Moore was asked to create a sculpture to be placed outside the building, but aside from that was given little brief (originally he was asked to create a bronze, but the finished sculpture he provided was made of travertine, a pale stone intended to show against the dark architecture). He therefore set about selecting his subject matter as a crucial first step. It was in this context that Working Model for Draped Seated Woman: Figure on Steps was made: it was at one of the stages of the development of the theme for the UNESCO commission that Moore considered this as a fit subject. Herbert Read, discussing this period in Moore's career, listed some of the concepts that the artist considered in the early stages of this commission: his 'first "idea" was a female figure reading a book, or teaching a group of children, or just "lost in contemplation", but the sculptural impact of such figures would be entirely obliterated by the background. He therefore tried out the possibility of placing the figures against a screen, which would be an integral part of the group. This was to prove a fertile invention for the future... Finally, after much deliberation, Moore decided to revert to his familiar stereotype, the Reclining Figure, but to make this so massive that it would "tell" against its background' (H. Read, Henry Moore: A Study of His Life and Work, London, 1965, pp. 216-17).

He then went on to explain that also 'arising from the preliminary work on this difficult commission are a large number of Seated Figures which were to be cast in bronze' (ibid., p. 218). Working Model for Draped Seated Woman: Figure on Steps, perched on its stair-like base, was therefore one of the works which evolved from the initial UNESCO commission, and like that finished sculpture - the more abstract, monumental travertine work - embodied for Moore some of the same qualities which were captured in the spirit of that organisation and its cultural mission, namely shared humanity.

That concept of shared humanity was one that Moore found in the figure of woman. The human figure, for him, was a fundamental signifier in that it invoked a frame of reference common to all people, and the woman all the more so, as it was from woman that all people were born. This was a unifying factor, and therefore one that promoted fraternity and fellowship among people, one of the key tenets of UNESCO and of his deeply humanising oeuvre alike.

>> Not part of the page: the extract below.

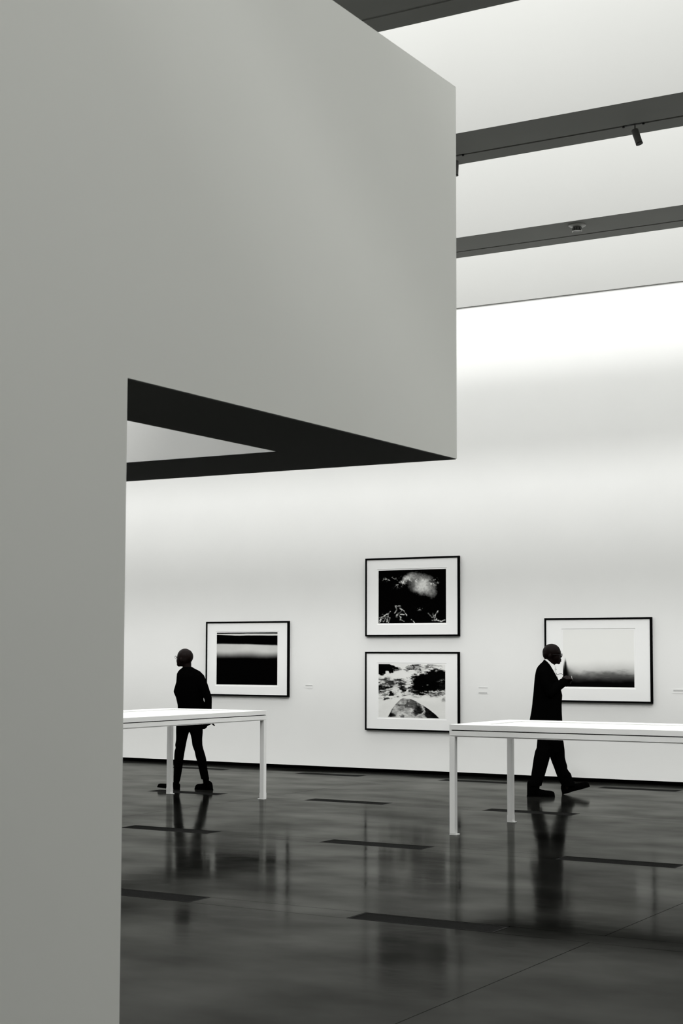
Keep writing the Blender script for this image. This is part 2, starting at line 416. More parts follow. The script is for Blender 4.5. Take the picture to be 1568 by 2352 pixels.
def stroke(img, pts, w, v):
    pts = np.array(pts, float); X = xx+WX*.035; Y = yy+WY*.035
    for (ax, ay), (bx, by) in zip(pts, pts[1:]):
        dx_, dy_ = bx-ax, by-ay; L2 = dx_*dx_+dy_*dy_+1e-9
        t = np.clip(((X-ax)*dx_+(Y-ay)*dy_)/L2, 0, 1)
        d = np.hypot(X-ax-t*dx_, (Y-ay-t*dy_)*.8)
        img[:] = np.maximum(img, v*np.exp(-(d/w)**2))
def blob(cx, cy, rx, ry, a, ang=0, X=None, Y=None, pw=1.2):
    X = xx if X is None else X; Y = yy if Y is None else Y
    c, s = math.cos(ang), math.sin(ang); U = (X-cx)*c+(Y-cy)*s; V = -(X-cx)*s+(Y-cy)*c
    return a*np.exp(-((U/rx)**2+(V/ry)**2)**pw)
def art_bands():
    n = fbm(GH, GW, 3, 4, 5); wob = (fbm(GH, GW, 2, 3, 9)-.5)*.02
    y = yy+wob
    v = np.zeros((GH, GW))+.001
    c = .035+.012*xx
    th = .006+.011*sst(.0, .35, xx)
    v = np.maximum(v, .74*np.exp(-((y-c)/th)**4))
    top = sst(.205+.025*xx**2, .235+.03*xx**2, y)
    bot = 1-sst(.33+.02*np.sin(xx*9), .50+.03*n, y)
    g = top*bot
    return np.maximum(v, .62*g**1.3*(0.9+.2*n))
def art_fog():
    n = fbm(GH, GW, 12, 5, 21, 5, .6); n2 = fbm(GH, GW, 3, 3, 31)
    v = np.zeros((GH, GW))+.88
    h = yy+.10*(n2-.5)+.03*sst(.5, 1, xx)-.02*sst(.45, .1, xx)
    v = v*(1-sst(.50, .95, h)*.80)
    v = v*(1-.70*sst(.70, .86, yy+.22*(n-.5)+.02*xx))
    v = v*(1-.97*sst(.80, .93, yy+.07*(n-.5)))
    d = (xx-.035)/(.008+.24*np.clip(yy-.50, 0, 1)**1.3)
    v = v*(1-.985*np.exp(-np.abs(d)**3)*sst(.47, .58, yy))
    sk = np.exp(-((xx-.02)/(.02+.75*np.clip(yy-.58, 0, 1)**1.15))**2)*sst(.56, .74, yy)
    return v*(1-.93*sk)+.001
def art_cloud():
    n = fbm(GH, GW, 7, 9, 41, 5, .65); f = fbm(GH, GW, 26, 32, 51, 3, .75)
    X, Y = xx+WX*.10, yy+WY*.10
    b = blob(.49, .13, .085, .065, .70, -.3, X, Y)+blob(.66, .27, .11, .12, .95, .5, X, Y)+blob(.76, .38, .07, .13, .5, -.3, X, Y)+blob(.60, .35, .09, .07, .4, 0, X, Y)+blob(.40, .20, .08, .03, .55, -.8, X, Y)+blob(.62, .14, .04, .04, .35, -.5, X, Y)+.35*blob(.62, .26, .19, .17, 1, .4)
    v = .001+np.clip(b*(.35+.75*n)*(.45+.95*f)-.06, 0, 1)*.80
    g = sst(.55, .68, f)
    v = v+.55*g*blob(.19, .165, .11, .03, 1.3, -.1)+.85*g*blob(.82, .24, .055, .05, 1.2)+.7*g*blob(.35, .25, .09, .035, 1.3, -.7)+.5*g*blob(.52, .18, .1, .06, 1)
    s = np.zeros((GH, GW))
    for p in ([(.25, .675), (.33, .68)], [(.25, .68), (.27, .75), (.25, .81)], [(.31, .715), (.355, .76), (.28, .84), (.265, .88)], [(.34, .72), (.38, .77), (.42, .86)], [(.30, .83), (.33, .88), (.32, .93), (.375, .965)], [(.0, .90), (.07, .87), (.14, .82), (.18, .78)], [(.0, .97), (.045, .92), (.01, 1.0)], [(.15, .84), (.135, .92), (.125, .99)], [(.17, .9), (.15, 1.)], [(.74, .82), (.80, .89)], [(.89, .78), (.845, .86), (.86, .92), (.80, .95)], [(.81, .82), (.84, .95)], [(.84, .93), (.93, .97), (.98, .95)], [(.50, .94), (.54, 1.0)], [(.38, .84), (.33, .83)], [(.12, .88), (.08, .97)]):
        stroke(s, p, .0062, .8)
    v = v+s*(.12+1.05*sst(.40, .66, f))
    v = v+.35*g*blob(.6, .74, .05, .02, 1)+.45*g*blob(.02, .89, .07, .05, 1)
    return np.clip(v, 0, .74)
def art_river():
    n = fbm(GH, GW, 9, 6, 61, 5, .65); f = fbm(GH, GW, 34, 15, 71, 4, .75); n3 = fbm(GH, GW, 6, 6, 81, 5, .65)
    X, Y = xx+WX*.16, yy+WY*.09
    v = np.zeros((GH, GW))+.82
    def dark(cx, cy, rx, ry, k, ang=0, soft=.35, tex=0):
        nonlocal v
        c, s = math.cos(ang), math.sin(ang); U = (X-cx)*c+(Y-cy)*s; V = -(X-cx)*s+(Y-cy)*c
        d = np.sqrt((U/rx)**2+(V/ry)**2)
        m = 1-sst(1-soft, 1+soft, d+(f-.5)*1.1)
        if tex: m = m*(1-tex+tex*sst(.62, .40, f+(n-.5)*.5))
        v = v*(1-k*m)
    dark(.11, .06, .17, .075, .998, .15, .12); dark(.03, .13, .08, .07, .998, 0, .12); dark(.17, .13, .05, .03, .99, -.6, .15); dark(.02, .17, .06, .03, .99, -.6, .2)
    dark(.52, .05, .13, .045, .99, -.15, .15, .5); dark(.31, .10, .05, .03, .98, 0, .2, .4); dark(.50, .10, .12, .018, .98, 0, .2, .3); dark(.82, .02, .14, .03, .85, 0, .35, .5); dark(.62, .04, .12, .02, .6, .2, .4, .8); dark(.72, .11, .2, .03, .45, -.1, .5, .9)
    dark(.84, .25, .36, .15, .998, -.22, .18); dark(.62, .33, .13, .12, .999, .3, .18); dark(.70, .44, .25, .09, .999, .0, .2); dark(.97, .40, .24, .11, .99, 0, .25); dark(.60, .52, .10, .035, .99, .1, .25)
    dark(.80, .55, .30, .025, .9, -.05, .3, .4); dark(.36, .46, .05, .075, .995, 0, .2)
    dark(.17, .37, .25, .09, .93, -.05, .35, .75); dark(.10, .46, .18, .07, .95, .0, .3, .7); dark(.12, .56, .18, .08, .8, .1, .4, .9); dark(.18, .57, .06, .035, .99, .2, .2); dark(.12, .65, .04, .02, .95, 0, .3); dark(.33, .35, .20, .05, .6, .3, .5, .9)
    dark(.45, .54, .08, .03, .8, -.2, .4, .8); dark(.70, .585, .20, .025, .6, 0, .5, .9); dark(1.0, .66, .05, .05, .6, 0, .4, .5)
    v = np.maximum(v, .6*sst(.40, .55, f)*np.exp(-(((xx-.44)/.045)**2+((yy-.48)/.045)**2)))
    v = np.maximum(v, .55*sst(.45, .6, f)*np.exp(-(((xx-.50)/.05)**2+((yy-.495)/.008)**2)))
    v = np.maximum(v, .35*sst(.50, .62, f)*np.exp(-(((xx-.97)/.05)**2+((yy-.32)/.03)**2)))
    v = v*(.93+.14*n)
    cx = np.where(xx < .39, (.39-xx)/.255, (xx-.39)/.53)
    top = .635+.375*np.clip(cx, 0, 3)**1.7+.02*(WY)
    m = sst(-.006, .006, yy-top)
    rock = .10+1.25*np.clip(n3-.33, 0, 1)+.75*(f-.45)+.10*(xx < .6)
    pits = sst(.56, .66, fbm(GH, GW, 13, 11, 91, 3))
    rock = rock*(1-.75*pits)
    dk = np.maximum.reduce([np.exp(-(((X-.595)/.075)**2+((Y-.865)/.11)**2)**3), sst(.685, .70, X)*sst(1.04, 1.0, X), np.exp(-(((X-.19)/.09)**2+((Y-.96)/.05)**2)**2)])
    rock = rock*(1-.97*dk)
    s = np.zeros((GH, GW)); stroke(s, [(.655, .77), (.69, .87), (.655, .925), (.58, .97)], .010, .62); stroke(s, [(.42, .88), (.46, .84), (.50, .88), (.48, .95)], .006, .5); stroke(s, [(.66, .97), (.70, 1.0)], .014, .6)
    rock = np.clip(np.maximum(rock, s), 0.001, .70)
    rock = np.maximum(rock, .55*np.exp(-(((xx-.33)/.06)**2+((yy-.93)/.04)**2)))
    return np.clip(v*(1-m)+rock*m, .001, .86)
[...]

Aside from the woman's engaging, turning gaze, which is made all the more dynamic by the directionality of her pose, Moore has deliberately removed any narrative elements from this work. This underscores the universality of the subject matter. He has left it as open as possible to interpretation and, crucially, recognition by his viewers. This is a timeless subject, and with the fecund mass of her body, can be seen as a relative of the Venus of Willendorf and other ancient or tribal images of fertility and maternity. At the same time, she is wearing drapery, which reveals the influence not so much of the Cycladic and other pre-Classical sculptures that had earlier made such a mark on Moore, but instead of such Greek works as the Parthenon Marbles in the British Museum. Indeed, Christa Lichtenstern has pointed to the seated figure often identified as Dione from the east pediment of the Parthenon as a possible parallel or even source for Moore: 'In both cases there is the same pulling away of the shins and accentuation of the knees, between which are stretched the hard ridges of the folds. Which other twentieth-century sculptor... has ever achieved such independent proximity to Phidias?' (C. Lichtenstern, Henry Moore: Work Theory Impact, trans. F. Elliott & M. Foster, London, 2008, p. 151).

In combining the sense of mass of earlier, more stylised sculptures with the attention to detail of the drapery and indeed of the life-like depictions of the arms and legs, Moore has struck a balance that fits with the ideas that appeared in his sketchbooks at the time of the UNESCO commission: 'Contrast primitive with Greek (late)/Contrast abstract & human/powerful & sweet...' (Moore, in his sketchbook, quoted in S. Compton, Henry Moore, exh. cat., London, 1988, p. 243). As he also said, 'The great (the continual, everlasting)/problem (for me) is to combine/sculptural form (POWER)/with human sensitivity & meaning/i.e. to try to keep Primitive Power with humanist content' (Moore, ibid., p. 243).